Design Trends: Chartreuse

Chartreuse Flowers

Written by Camilla Grayley

24 August 2016

Chartreuse or zingy acid green is a key trend for interiors this year and is also a colour I love in the garden. Even on the greyest day it adds a little splash of sunshine to any outside space, whether lighting up a shaded area of the garden or in an open border. It makes a wonderful foil to just about any colour flowers, particularly blues or deep red-purples.

 

One which seems to happily seed itself round my garden is Alchemilla mollis with its mid-green leaves and zingy flowers, rather than digging it up I have been interspacing the frothy flowers with the lilac-blue of Nepeta x faassenii, the bees are delighted buzzing round these flowers all day long. Another acid green plant that I’ve added to the garden and grown to love, since attending a talk by Derry Watkins of Special Plants, www.specialplants.net (you can’t fail to come away with anything other than renewed enthusiasm and a bucket load of ideas for your own garden after hearing her passion for plants) is Smyrnium perfoliatum. The leaves start out as mid-green near the base changing in shade the higher up the plant they get before reaching an acid yellow colour at the top to match the flowers. As soon as I round the corner and see the flowers, it says sunshine to me. At the moment it is looking rather lonely in a small clump, it definitely needs adding to both to enjoy in the garden and a big clump to add to any bouquet of cut flowers. Or sprinkle a few seeds of the similarly acid green plant Bupleurum rotundifolium, that again becomes brighter the higher up the stem the leaves go until they reach the bright acid yellow-green of the flowers. An annual that can be sown on its own or with cornflowers and cut in big bunches for the house.

Chartreuse Flowers

Chartreuse Flowers

From the euphorbias, Euphorbia amygdaloides var. robbiae (wood spurge) which creates great ground cover and Euphorbia palustris ‘Walenburg’s Glorie’ are two particular favourites that will light up a dappled area. To hellebores such as Helleborus × hybridus ‘Harvington lime’ which not only looks good in shady areas but adds colour to the garden during late winter and early spring. At the other end of the light scale Echinacea ‘Green Jewel’ with its acid green centre and petal edges look stunning swaying in the middle of a border in the sunshine. This flower will go with just about anything from deep reds to blues and purples.

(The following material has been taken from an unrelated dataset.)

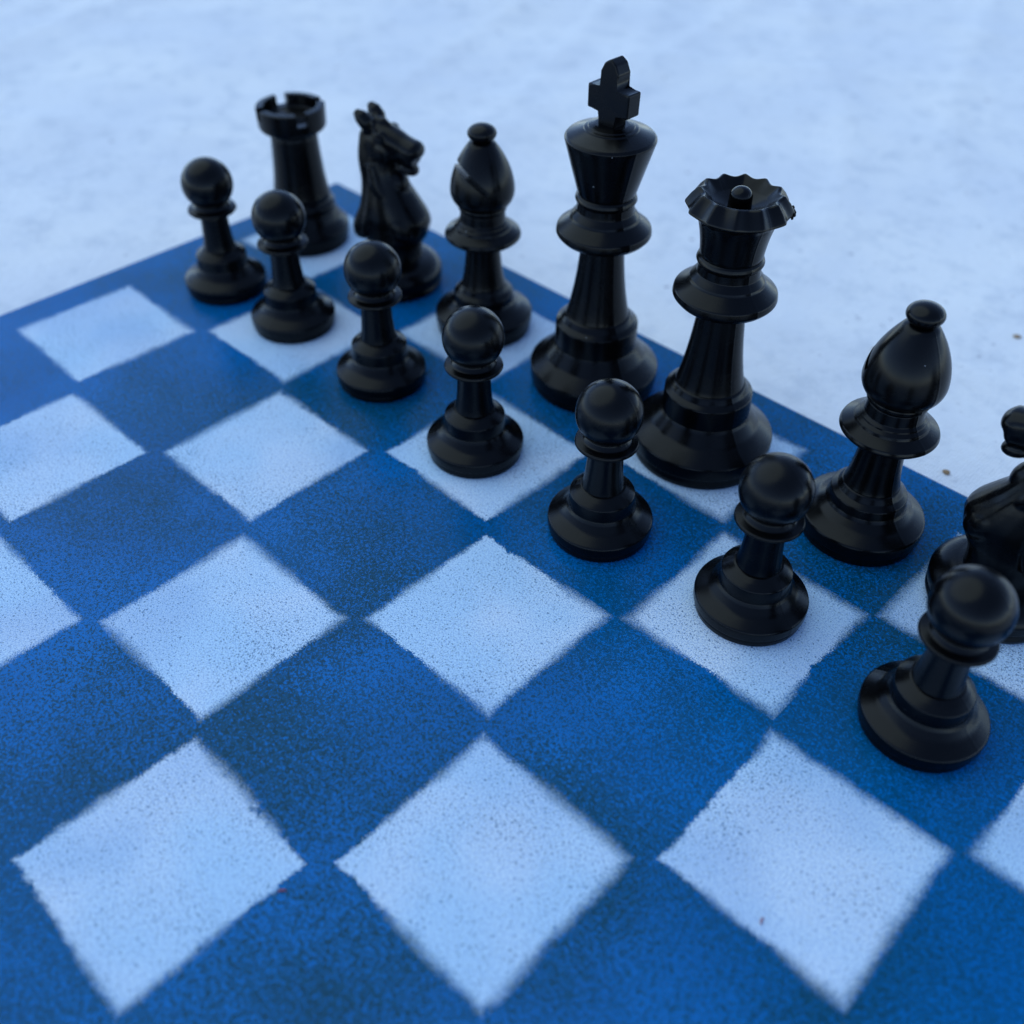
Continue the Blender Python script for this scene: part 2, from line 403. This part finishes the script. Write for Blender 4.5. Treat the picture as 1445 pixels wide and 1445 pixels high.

Chartreuse Flower Combinations

Chartreuse Flower Combinations

Complementary colours to chartreuse, blues and purples make great combinations, particularly the deep blue-purple colours of Salvias of, Salvia nemorosa ‘Caradonna’ with its deep blue-purple stems and flowers or the purple whorls of Salvia verticillata ‘Purple Rain’. Best of all is the fun of finding new combinations.